Overview
- This Pulse article looks at the latest Buyer Classification figures to explore the comeback by mortgaged multiple property owners.
- Their market share has risen across many parts of the country, led by ‘Mum and Dad’ buyers – who are enjoying lower mortgage rates and reduced top-ups on rental properties.
- Investors also appear to be securing sharper deals, paying a lower median price this year than in 2024.
Overall buyer trends remain consistent
Many of the longer-term patterns in Cotality’s Buyer Classification data have continued in recent months. Relocating owner-occupiers (‘movers’) remain more cautious than usual, while first home buyers (FHBs) are still active at elevated levels. Mortgaged multiple property owners (MPOs) are also making a steady comeback.
This Pulse focuses on mortgaged MPOs – including investors – who have been returning to the market over the past year, encouraged by several regulatory changes including the shorter Brightline Test, reduced deposit/LVR requirements (from mid-2024), and the full reinstatement of mortgage interest deductibility from 1 April 2025.
Lower mortgage rates have added further support, reducing the cashflow top-ups out of other income that are typically needed for investment purchases.
What are mortgaged MPOs buying and paying?
So far in 2025, mortgaged MPOs nationally have paid a median of $759,000, slightly down from $770,000 in 2024. That’s higher than the $700,000 median first home buyers have paid (up from $695,000 last year). Movers have paid $880,000 this year compared to $870,000 in 2024.
The small dip in the MPOs’ median price isn’t because they’ve shifted to cheaper properties. In fact, their share of standalone house purchases has edged up from 66% last year to 67% in 2025, still below FHBs and movers, where standalone dwellings account for 75% of activity each for the same period.
New builds remain a significant part of mortgaged MPO activity. This year, they account for around 30% of the new-build market, only marginally lower than 31% in 2024 but still well above the 25% share in 2020, before Labour’s property tax changes.

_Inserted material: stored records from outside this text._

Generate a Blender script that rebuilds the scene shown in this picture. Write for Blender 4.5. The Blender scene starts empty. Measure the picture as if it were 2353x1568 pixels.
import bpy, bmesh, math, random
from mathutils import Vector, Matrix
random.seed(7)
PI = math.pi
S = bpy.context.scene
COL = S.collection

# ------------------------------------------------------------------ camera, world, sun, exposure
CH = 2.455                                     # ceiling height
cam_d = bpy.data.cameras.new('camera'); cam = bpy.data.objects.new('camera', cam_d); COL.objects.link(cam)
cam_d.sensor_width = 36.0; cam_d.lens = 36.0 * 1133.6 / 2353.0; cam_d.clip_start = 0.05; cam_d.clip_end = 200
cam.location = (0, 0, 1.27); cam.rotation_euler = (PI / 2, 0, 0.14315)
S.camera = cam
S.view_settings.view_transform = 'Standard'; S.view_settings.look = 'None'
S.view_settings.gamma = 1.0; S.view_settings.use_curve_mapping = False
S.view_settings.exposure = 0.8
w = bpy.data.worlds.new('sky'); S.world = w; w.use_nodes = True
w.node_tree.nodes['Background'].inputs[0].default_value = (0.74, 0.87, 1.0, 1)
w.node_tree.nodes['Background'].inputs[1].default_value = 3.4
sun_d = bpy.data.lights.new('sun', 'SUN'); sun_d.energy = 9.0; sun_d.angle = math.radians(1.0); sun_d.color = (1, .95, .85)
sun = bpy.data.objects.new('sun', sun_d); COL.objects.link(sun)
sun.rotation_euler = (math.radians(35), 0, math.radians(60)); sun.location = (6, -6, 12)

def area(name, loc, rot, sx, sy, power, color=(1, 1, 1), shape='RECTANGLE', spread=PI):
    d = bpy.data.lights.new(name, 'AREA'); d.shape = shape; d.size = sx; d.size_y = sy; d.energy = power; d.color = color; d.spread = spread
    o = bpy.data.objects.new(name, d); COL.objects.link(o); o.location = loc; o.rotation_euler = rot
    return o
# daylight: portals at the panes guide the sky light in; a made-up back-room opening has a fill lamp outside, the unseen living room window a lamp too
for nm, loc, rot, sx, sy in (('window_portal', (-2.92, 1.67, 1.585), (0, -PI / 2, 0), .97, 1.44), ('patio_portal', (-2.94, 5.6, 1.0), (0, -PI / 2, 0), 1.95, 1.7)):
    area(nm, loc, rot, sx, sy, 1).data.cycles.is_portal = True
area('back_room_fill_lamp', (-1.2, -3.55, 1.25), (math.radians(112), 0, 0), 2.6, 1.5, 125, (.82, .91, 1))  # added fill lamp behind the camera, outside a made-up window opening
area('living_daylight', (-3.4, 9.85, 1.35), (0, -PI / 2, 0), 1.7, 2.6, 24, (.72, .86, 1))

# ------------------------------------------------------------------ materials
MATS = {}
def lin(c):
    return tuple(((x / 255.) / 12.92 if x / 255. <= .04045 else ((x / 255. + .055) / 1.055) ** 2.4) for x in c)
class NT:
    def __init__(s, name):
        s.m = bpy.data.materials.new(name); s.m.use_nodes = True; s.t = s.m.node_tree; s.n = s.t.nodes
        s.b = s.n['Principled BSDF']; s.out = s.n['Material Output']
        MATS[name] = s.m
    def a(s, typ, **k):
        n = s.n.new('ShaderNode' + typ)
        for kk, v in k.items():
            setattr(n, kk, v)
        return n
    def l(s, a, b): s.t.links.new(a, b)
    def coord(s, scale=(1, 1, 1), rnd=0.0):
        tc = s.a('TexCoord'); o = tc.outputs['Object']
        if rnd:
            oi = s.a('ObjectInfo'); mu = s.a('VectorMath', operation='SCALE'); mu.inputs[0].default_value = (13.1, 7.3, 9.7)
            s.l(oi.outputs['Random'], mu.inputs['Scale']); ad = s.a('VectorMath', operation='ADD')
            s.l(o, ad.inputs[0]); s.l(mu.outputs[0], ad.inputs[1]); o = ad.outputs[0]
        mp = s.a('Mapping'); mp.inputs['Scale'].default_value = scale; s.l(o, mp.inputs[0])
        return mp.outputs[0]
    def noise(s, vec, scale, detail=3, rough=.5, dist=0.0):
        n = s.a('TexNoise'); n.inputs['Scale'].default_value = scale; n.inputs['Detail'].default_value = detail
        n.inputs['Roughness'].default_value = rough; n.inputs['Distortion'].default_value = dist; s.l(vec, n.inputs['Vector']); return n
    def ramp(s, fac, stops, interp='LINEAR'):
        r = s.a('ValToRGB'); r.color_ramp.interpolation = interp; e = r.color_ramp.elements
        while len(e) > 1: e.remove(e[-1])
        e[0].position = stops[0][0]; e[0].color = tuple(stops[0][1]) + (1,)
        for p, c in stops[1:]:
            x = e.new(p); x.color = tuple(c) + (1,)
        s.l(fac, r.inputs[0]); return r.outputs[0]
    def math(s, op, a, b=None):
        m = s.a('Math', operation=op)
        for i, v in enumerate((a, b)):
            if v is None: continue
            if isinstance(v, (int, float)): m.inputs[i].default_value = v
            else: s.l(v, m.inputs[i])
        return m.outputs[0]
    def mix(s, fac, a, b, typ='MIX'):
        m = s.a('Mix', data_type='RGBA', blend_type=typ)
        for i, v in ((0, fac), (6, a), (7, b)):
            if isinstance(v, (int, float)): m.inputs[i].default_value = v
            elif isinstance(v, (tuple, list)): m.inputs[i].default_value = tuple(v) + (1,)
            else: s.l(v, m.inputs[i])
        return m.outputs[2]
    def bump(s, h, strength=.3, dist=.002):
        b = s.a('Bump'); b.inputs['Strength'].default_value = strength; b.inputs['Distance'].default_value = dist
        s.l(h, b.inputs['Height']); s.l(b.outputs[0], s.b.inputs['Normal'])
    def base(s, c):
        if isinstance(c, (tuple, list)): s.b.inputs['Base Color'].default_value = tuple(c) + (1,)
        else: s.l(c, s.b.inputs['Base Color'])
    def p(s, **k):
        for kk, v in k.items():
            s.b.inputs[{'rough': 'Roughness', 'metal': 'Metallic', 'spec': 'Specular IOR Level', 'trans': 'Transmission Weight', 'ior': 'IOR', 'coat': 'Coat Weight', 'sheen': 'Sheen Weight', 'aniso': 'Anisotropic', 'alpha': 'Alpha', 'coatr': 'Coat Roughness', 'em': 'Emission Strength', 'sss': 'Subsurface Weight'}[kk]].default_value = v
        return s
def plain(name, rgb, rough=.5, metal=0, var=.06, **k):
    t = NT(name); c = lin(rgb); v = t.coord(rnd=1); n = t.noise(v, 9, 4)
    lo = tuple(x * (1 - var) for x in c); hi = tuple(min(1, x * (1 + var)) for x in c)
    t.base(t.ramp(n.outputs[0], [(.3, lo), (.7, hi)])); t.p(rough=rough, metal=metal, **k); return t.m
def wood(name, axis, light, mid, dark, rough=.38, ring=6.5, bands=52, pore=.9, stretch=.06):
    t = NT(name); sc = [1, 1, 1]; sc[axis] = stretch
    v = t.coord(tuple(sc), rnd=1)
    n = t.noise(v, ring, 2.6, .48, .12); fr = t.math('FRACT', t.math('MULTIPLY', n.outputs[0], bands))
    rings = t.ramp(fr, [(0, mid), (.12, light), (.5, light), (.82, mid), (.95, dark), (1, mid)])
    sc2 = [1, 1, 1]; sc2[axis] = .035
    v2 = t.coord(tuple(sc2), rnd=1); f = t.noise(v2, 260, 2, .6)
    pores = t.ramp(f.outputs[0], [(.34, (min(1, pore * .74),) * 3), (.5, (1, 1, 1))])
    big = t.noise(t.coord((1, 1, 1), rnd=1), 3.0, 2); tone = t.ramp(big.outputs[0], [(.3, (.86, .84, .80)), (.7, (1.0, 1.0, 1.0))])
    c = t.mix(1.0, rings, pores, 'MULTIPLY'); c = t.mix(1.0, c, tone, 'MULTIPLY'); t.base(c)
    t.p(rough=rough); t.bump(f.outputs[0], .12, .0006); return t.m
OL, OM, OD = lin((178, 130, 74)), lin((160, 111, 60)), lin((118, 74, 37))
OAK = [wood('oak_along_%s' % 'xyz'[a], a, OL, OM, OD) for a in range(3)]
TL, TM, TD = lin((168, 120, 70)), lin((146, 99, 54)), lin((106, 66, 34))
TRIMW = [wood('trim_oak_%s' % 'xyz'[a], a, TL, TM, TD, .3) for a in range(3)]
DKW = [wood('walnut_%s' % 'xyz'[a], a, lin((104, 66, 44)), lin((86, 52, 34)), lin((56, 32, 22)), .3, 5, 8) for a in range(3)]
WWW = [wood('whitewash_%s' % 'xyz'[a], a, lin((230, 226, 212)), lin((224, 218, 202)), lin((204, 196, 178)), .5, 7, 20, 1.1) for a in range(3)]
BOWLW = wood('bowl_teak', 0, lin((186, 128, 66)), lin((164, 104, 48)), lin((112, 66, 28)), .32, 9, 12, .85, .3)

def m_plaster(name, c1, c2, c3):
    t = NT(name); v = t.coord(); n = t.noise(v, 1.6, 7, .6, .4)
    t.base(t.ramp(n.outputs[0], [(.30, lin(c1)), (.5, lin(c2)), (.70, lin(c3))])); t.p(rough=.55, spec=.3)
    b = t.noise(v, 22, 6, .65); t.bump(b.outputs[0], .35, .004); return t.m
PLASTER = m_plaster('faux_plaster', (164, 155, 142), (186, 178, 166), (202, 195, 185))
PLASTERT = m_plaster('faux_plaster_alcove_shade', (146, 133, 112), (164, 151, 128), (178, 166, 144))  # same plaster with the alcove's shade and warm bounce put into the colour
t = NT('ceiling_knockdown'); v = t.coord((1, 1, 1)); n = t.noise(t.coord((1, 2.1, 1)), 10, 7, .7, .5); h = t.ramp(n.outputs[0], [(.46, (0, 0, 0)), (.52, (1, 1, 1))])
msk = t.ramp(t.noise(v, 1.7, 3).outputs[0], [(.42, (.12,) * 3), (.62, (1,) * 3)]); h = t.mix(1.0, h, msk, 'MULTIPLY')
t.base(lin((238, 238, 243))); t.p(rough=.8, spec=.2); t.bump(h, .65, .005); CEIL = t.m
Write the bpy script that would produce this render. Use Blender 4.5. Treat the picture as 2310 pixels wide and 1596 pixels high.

New-builds continue to appeal because they’re exempt from LVR and DTI restrictions, even though some earlier tax benefits have gone. The trade-off for investors is that new-builds generally come with higher purchase prices and less scope to create gains through renovation.
Chart 1: NZ% share of property purchases per quarter

Chart 2: Median price paid by different buyer groups

A broad-based upturn in demand
The share of purchases by mortgaged MPOs has lifted from cyclical lows of around 22% in 2022–24 to nearly 24% in 2025. While first home buyers still dominate in Wellington, investor activity has strengthened across the other main centres over the past 12–18 months, reaching close to 29% in Hamilton, 27% in Christchurch, and 26% in Auckland. Tauranga and Dunedin have also recorded higher investor presence.
A similar trend is evident outside the main centres. In Gisborne, MPOs’ share of property purchases has jumped to 30% this year from 23% in 2024, while Invercargill has risen from 20% to 27%. Rotorua also has a higher share than the national average at 28% alongside Hastings which has climbed to 25% from 21% in 2024.
The return of ‘Mums and Dads’
Analysing the data by portfolio size shows the recent increase in MPO activity has come entirely from smaller players, either new investors who own two properties (e.g. their home and one investment) or those with a small portfolio already, of up to three investment properties.
There’s no set definition of a ‘Mum and Dad’ investor, but the data suggests that the smaller buyers are driving wider activity. With potential top-up costs falling many appear to be using equity in their own home or across their existing portfolio of rental dwellings to step into the market.